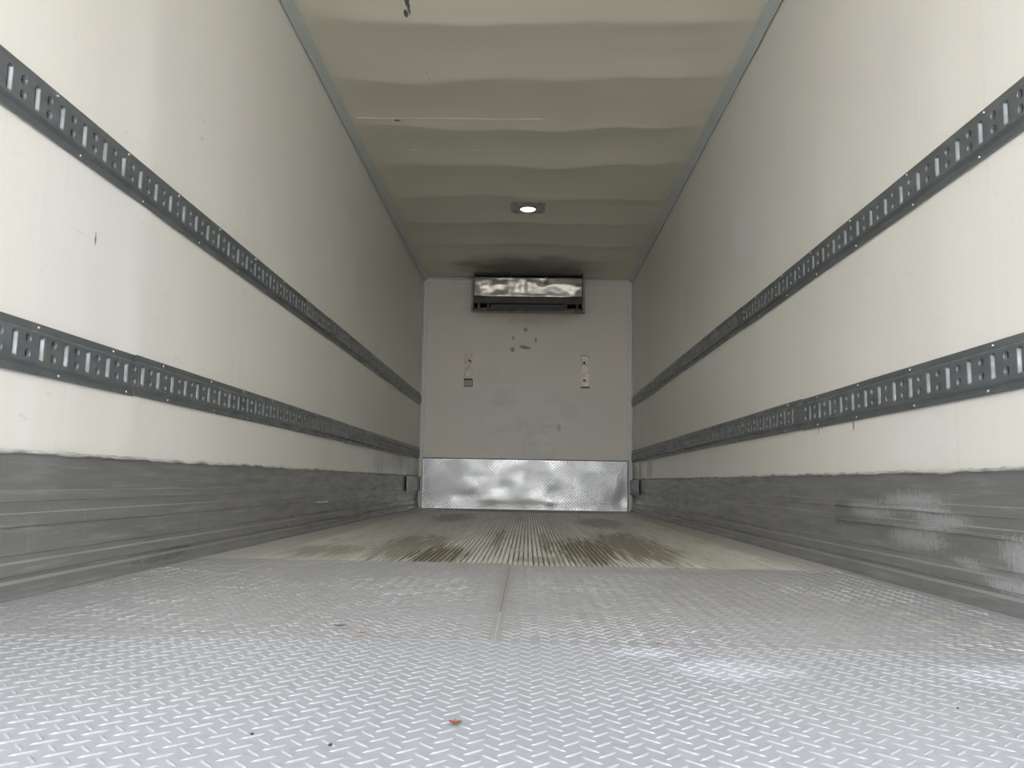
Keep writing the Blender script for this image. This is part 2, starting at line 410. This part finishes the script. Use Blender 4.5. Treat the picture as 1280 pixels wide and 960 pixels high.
# two worn plates that meet in a seam, just left of centre
def worn(x, y): return max(.55, .75+.7*nz(x*2.2, y*2.2, 5)+.35*nz(x*8, y*8))
for nm, x0, x1, y1, lab in ((0, -1.195, -.0322, 3.165, 'dull worn diamond tread plate on the left half of the floor'),
                            (1, -.0305, 1.195, 3.11, 'dull worn diamond tread plate on the right half of the floor')):
    V, F = [], []
    zt = .0015 if nm else .0017
    slab(V, F, x0, x1, YP1-.0002, y1, zt, .0004)
    bars(V, F, lambda u, v, h: (u, v, zt+h), lattice(x0, x1, YP1, y1, ox=.0285 if nm else .021, kfn=lambda x, y: max(.3, worn(x, y)*random.uniform(.55, 1.35))))
    o = mesh('tread_plate', V, F, M_t2); tag(o, lab, 'floor plate')
    if nm:
        bm = bmesh.new(); box(bm, -.0335, -.0295, 2.0, y1, .0003, .0012); q = bmo('packed_dirt', bm, simple('seam_dirt', (.16, .15, .13), .8), o)

# ------------------------------------------------------------------ scuff liners along the foot of both walls
def liner_profile(side):
    p = [(0, .357), (.010, .357), (.010, .290), (.003, .284), (.003, .269), (.015, .262), (.015, .236), (.005, .230), (.005, .213), (.017, .205)]
    if side < 0: p += [(.017, .1745), (.001, .1738), (.001, .1690), (.017, .1683)]
    p += [(.017, .106), (.008, .100), (.008, .092), (.020, .084), (.020, .057), (.011, .051), (.011, .045), (.022, .037), (.022, .018), (.024, .010), (.036, .006), (.036, .0), (0, .0)]
    return [(side*(W-a), z) for a, z in p]
for side, nm, mt in ((-1, 'baseboard_left', M_linL), (1, 'baseboard_right', M_linR)):
    def sh(p, side=side):
        x, y, z = p
        k = .0022*nz(y*1.4, z*4, side*3)+.0012*nz(y*5, z*9, side)
        if z > .3: k += .0015*nz(y*9, 5); 
        zz = z+(.0035*nz(y*2.2, 1.7*side)+.0025*nz(y*14, 3)) if z > .34 else z
        if side < 0: k += .010*math.exp(-((y-5.02)/.10)**2)*math.exp(-((z-.172)/.012)**2)*(1 if z < .1725 else -.3)
        return (x-side*(abs(k) if abs(x) > W-.001 else -.012 if z > .002 else -.012), y, zz)
    V, F = extrude_y(liner_profile(side), lin(Y0+.02, D-.004, 340), shift=sh)
    LP = liner_profile(side); npf = len(LP)
    up_ = [abs(LP[(i+1) % npf][0]) < abs(LP[i][0])-.001 and LP[i][1] > LP[(i+1) % npf][1] > .02 for i in range(npf)]
    b = mesh(nm, V, F, [mt, M_edge], mi=[1 if (i < 339*npf and up_[i % npf]) else 0 for i in range(len(F))]); struct(b)
    # ragged bead of sealant on its top edge
    ys = lin(Y0+.03, D-.05, 700); Vs = []; Fs = []
    for y in ys:
        r = .0035+.004*max(0, nz(y*6, side*9))+.0035*max(0, nz(y*31, 2))
        g = .357+.0035*nz(y*2.2, 1.7*side)+.0025*nz(y*14, 3)
        hgt = g+.003+.006*max(0, nz(y*8, 4*side)+.15)
        for t in range(7):
            a = math.pi*t/6-math.pi/2
            Vs.append((side*(W-.006-r*1.3*math.cos(a)), y, hgt-.003+(r*1.2)*math.sin(a)))
    for i in range(len(ys)-1):
        for t in range(6): Fs.append((i*7+t, i*7+t+1, i*7+7+t+1, i*7+7+t))
    mesh('sealant_bead', Vs, Fs, M_caulk, b, smooth=True)
# pressed slots in the right liner: short raised ribs that start part-way along
for (z, ya, yb) in ((.243, 2.36, 3.27), (.188, 2.02, 3.27)):
    V = []
    for (y, k) in ((ya, 0), (ya+.25, .8), (yb-.03, 1), (yb, .3)):
        for (t, q) in ((-.006, 0), (-.003, 1), (.003, 1), (.006, 0)): V.append((W-.009-(.0095*k*q), y, z+t))
    F = [(i*4+j, i*4+j+1, i*4+5+j, i*4+4+j) for i in range(3) for j in range(3)]
    mesh('raised_rib', V, F, M_linR, bpy.data.objects['baseboard_right'])
# torn lip of the left seam
V, F = grid(lambda y, t: (-W+.016+.012*t*math.sin(max(0, min(1, (y-4.9)/.33))*math.pi)**2, y, .171-.010*t), lin(4.9, 5.23, 16), lin(0, 1, 4))
mesh('torn_lip', V, F, M_rivet, bpy.data.objects['baseboard_left'], smooth=True)
# short cover plates that close the liners at the front corners
for side in (-1, 1):
    bm = bmesh.new(); x = side*W
    ya, yb, zt = (8.55, D-.01, .345) if side < 0 else (8.9, D-.01, .35)
    box(bm, min(x-side*.019, x-side*.026), max(x-side*.019, x-side*.026), ya, yb, .19, zt, .002)
    for z in (.33, .24):
        for yy in (ya+.05, yb-.2): cyl(bm, (x-side*.027, yy, z-.01), .008, .003, 'X', 10)
    o = bmo('cover_plate', bm, M_linR)
    tag(o, 'short %s aluminium cover plate over the scuff liner, at the far %s corner' % ('pale', 'left' if side < 0 else 'right'), 'cover plate')

# ------------------------------------------------------------------ corner trims
def strip(name, prof, ys, mt=M_trim):
    V, F = extrude_y(prof, ys); return struct(mesh(name, V, F, mt))
for k, side in ((2, -1), (3, 1)):
    p = [(side*W, H+.004), (side*(W-.048), H+.004), (side*(W-.050), H-.003), (side*(W-.044), H-.009), (side*(W-.030), H-.018), (side*(W-.012), H-.026), (side*(W-.007), H-.036), (side*W, H-.036)]
    V, F = extrude_y(p, lin(Y0+.02, D-.01, 120), shift=lambda q, s=side: (q[0]+(.0022*nz(q[1]*1.8, s*3) if abs(q[0]) < W-.001 else 0), q[1], q[2]+.002*nz(q[1]*2.3, s)))
    struct(mesh('trim_%d' % k, V, F, M_trim, smooth=False))
for k, side in ((4, -1), (5, 1)):
    bm = bmesh.new()
    box(bm, min(side*W, side*(W-.05)), max(side*W, side*(W-.05)), D-.012, D+.002, .01, H-.02, .003)
    box(bm, min(side*W, side*(W-.010)), max(side*W, side*(W-.010)), D-.045, D-.012, .01, H-.02, .003)
    struct(bmo('trim_%d' % k, bm, M_trimw))
for k, (a, b_) in ((6, (-W, -.63)), (7, (.655, W))):
    bm = bmesh.new(); box(bm, a+.02, b_, D-.013, D+.002, H-.05, H+.004, .003); box(bm, a+.02, b_, D-.045, D-.012, H-.014, H+.002, .002)
    struct(bmo('trim_%d' % k, bm, M_trimw))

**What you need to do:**
Transcribe the full listing above exactly, with the images removed.

**Answer to this exercise:**
Keep writing the Blender script for this image. This is part 2, starting at line 410. This part finishes the script. Use Blender 4.5. Treat the picture as 1280 pixels wide and 960 pixels high.
# two worn plates that meet in a seam, just left of centre
def worn(x, y): return max(.55, .75+.7*nz(x*2.2, y*2.2, 5)+.35*nz(x*8, y*8))
for nm, x0, x1, y1, lab in ((0, -1.195, -.0322, 3.165, 'dull worn diamond tread plate on the left half of the floor'),
                            (1, -.0305, 1.195, 3.11, 'dull worn diamond tread plate on the right half of the floor')):
    V, F = [], []
    zt = .0015 if nm else .0017
    slab(V, F, x0, x1, YP1-.0002, y1, zt, .0004)
    bars(V, F, lambda u, v, h: (u, v, zt+h), lattice(x0, x1, YP1, y1, ox=.0285 if nm else .021, kfn=lambda x, y: max(.3, worn(x, y)*random.uniform(.55, 1.35))))
    o = mesh('tread_plate', V, F, M_t2); tag(o, lab, 'floor plate')
    if nm:
        bm = bmesh.new(); box(bm, -.0335, -.0295, 2.0, y1, .0003, .0012); q = bmo('packed_dirt', bm, simple('seam_dirt', (.16, .15, .13), .8), o)

# ------------------------------------------------------------------ scuff liners along the foot of both walls
def liner_profile(side):
    p = [(0, .357), (.010, .357), (.010, .290), (.003, .284), (.003, .269), (.015, .262), (.015, .236), (.005, .230), (.005, .213), (.017, .205)]
    if side < 0: p += [(.017, .1745), (.001, .1738), (.001, .1690), (.017, .1683)]
    p += [(.017, .106), (.008, .100), (.008, .092), (.020, .084), (.020, .057), (.011, .051), (.011, .045), (.022, .037), (.022, .018), (.024, .010), (.036, .006), (.036, .0), (0, .0)]
    return [(side*(W-a), z) for a, z in p]
for side, nm, mt in ((-1, 'baseboard_left', M_linL), (1, 'baseboard_right', M_linR)):
    def sh(p, side=side):
        x, y, z = p
        k = .0022*nz(y*1.4, z*4, side*3)+.0012*nz(y*5, z*9, side)
        if z > .3: k += .0015*nz(y*9, 5); 
        zz = z+(.0035*nz(y*2.2, 1.7*side)+.0025*nz(y*14, 3)) if z > .34 else z
        if side < 0: k += .010*math.exp(-((y-5.02)/.10)**2)*math.exp(-((z-.172)/.012)**2)*(1 if z < .1725 else -.3)
        return (x-side*(abs(k) if abs(x) > W-.001 else -.012 if z > .002 else -.012), y, zz)
    V, F = extrude_y(liner_profile(side), lin(Y0+.02, D-.004, 340), shift=sh)
    LP = liner_profile(side); npf = len(LP)
    up_ = [abs(LP[(i+1) % npf][0]) < abs(LP[i][0])-.001 and LP[i][1] > LP[(i+1) % npf][1] > .02 for i in range(npf)]
    b = mesh(nm, V, F, [mt, M_edge], mi=[1 if (i < 339*npf and up_[i % npf]) else 0 for i in range(len(F))]); struct(b)
    # ragged bead of sealant on its top edge
    ys = lin(Y0+.03, D-.05, 700); Vs = []; Fs = []
    for y in ys:
        r = .0035+.004*max(0, nz(y*6, side*9))+.0035*max(0, nz(y*31, 2))
        g = .357+.0035*nz(y*2.2, 1.7*side)+.0025*nz(y*14, 3)
        hgt = g+.003+.006*max(0, nz(y*8, 4*side)+.15)
        for t in range(7):
            a = math.pi*t/6-math.pi/2
            Vs.append((side*(W-.006-r*1.3*math.cos(a)), y, hgt-.003+(r*1.2)*math.sin(a)))
    for i in range(len(ys)-1):
        for t in range(6): Fs.append((i*7+t, i*7+t+1, i*7+7+t+1, i*7+7+t))
    mesh('sealant_bead', Vs, Fs, M_caulk, b, smooth=True)
# pressed slots in the right liner: short raised ribs that start part-way along
for (z, ya, yb) in ((.243, 2.36, 3.27), (.188, 2.02, 3.27)):
    V = []
    for (y, k) in ((ya, 0), (ya+.25, .8), (yb-.03, 1), (yb, .3)):
        for (t, q) in ((-.006, 0), (-.003, 1), (.003, 1), (.006, 0)): V.append((W-.009-(.0095*k*q), y, z+t))
    F = [(i*4+j, i*4+j+1, i*4+5+j, i*4+4+j) for i in range(3) for j in range(3)]
    mesh('raised_rib', V, F, M_linR, bpy.data.objects['baseboard_right'])
# torn lip of the left seam
V, F = grid(lambda y, t: (-W+.016+.012*t*math.sin(max(0, min(1, (y-4.9)/.33))*math.pi)**2, y, .171-.010*t), lin(4.9, 5.23, 16), lin(0, 1, 4))
mesh('torn_lip', V, F, M_rivet, bpy.data.objects['baseboard_left'], smooth=True)
# short cover plates that close the liners at the front corners
for side in (-1, 1):
    bm = bmesh.new(); x = side*W
    ya, yb, zt = (8.55, D-.01, .345) if side < 0 else (8.9, D-.01, .35)
    box(bm, min(x-side*.019, x-side*.026), max(x-side*.019, x-side*.026), ya, yb, .19, zt, .002)
    for z in (.33, .24):
        for yy in (ya+.05, yb-.2): cyl(bm, (x-side*.027, yy, z-.01), .008, .003, 'X', 10)
    o = bmo('cover_plate', bm, M_linR)
    tag(o, 'short %s aluminium cover plate over the scuff liner, at the far %s corner' % ('pale', 'left' if side < 0 else 'right'), 'cover plate')

# ------------------------------------------------------------------ corner trims
def strip(name, prof, ys, mt=M_trim):
    V, F = extrude_y(prof, ys); return struct(mesh(name, V, F, mt))
for k, side in ((2, -1), (3, 1)):
    p = [(side*W, H+.004), (side*(W-.048), H+.004), (side*(W-.050), H-.003), (side*(W-.044), H-.009), (side*(W-.030), H-.018), (side*(W-.012), H-.026), (side*(W-.007), H-.036), (side*W, H-.036)]
    V, F = extrude_y(p, lin(Y0+.02, D-.01, 120), shift=lambda q, s=side: (q[0]+(.0022*nz(q[1]*1.8, s*3) if abs(q[0]) < W-.001 else 0), q[1], q[2]+.002*nz(q[1]*2.3, s)))
    struct(mesh('trim_%d' % k, V, F, M_trim, smooth=False))
for k, side in ((4, -1), (5, 1)):
    bm = bmesh.new()
    box(bm, min(side*W, side*(W-.05)), max(side*W, side*(W-.05)), D-.012, D+.002, .01, H-.02, .003)
    box(bm, min(side*W, side*(W-.010)), max(side*W, side*(W-.010)), D-.045, D-.012, .01, H-.02, .003)
    struct(bmo('trim_%d' % k, bm, M_trimw))
for k, (a, b_) in ((6, (-W, -.63)), (7, (.655, W))):
    bm = bmesh.new(); box(bm, a+.02, b_, D-.013, D+.002, H-.05, H+.004, .003); box(bm, a+.02, b_, D-.045, D-.012, H-.014, H+.002, .002)
    struct(bmo('trim_%d' % k, bm, M_trimw))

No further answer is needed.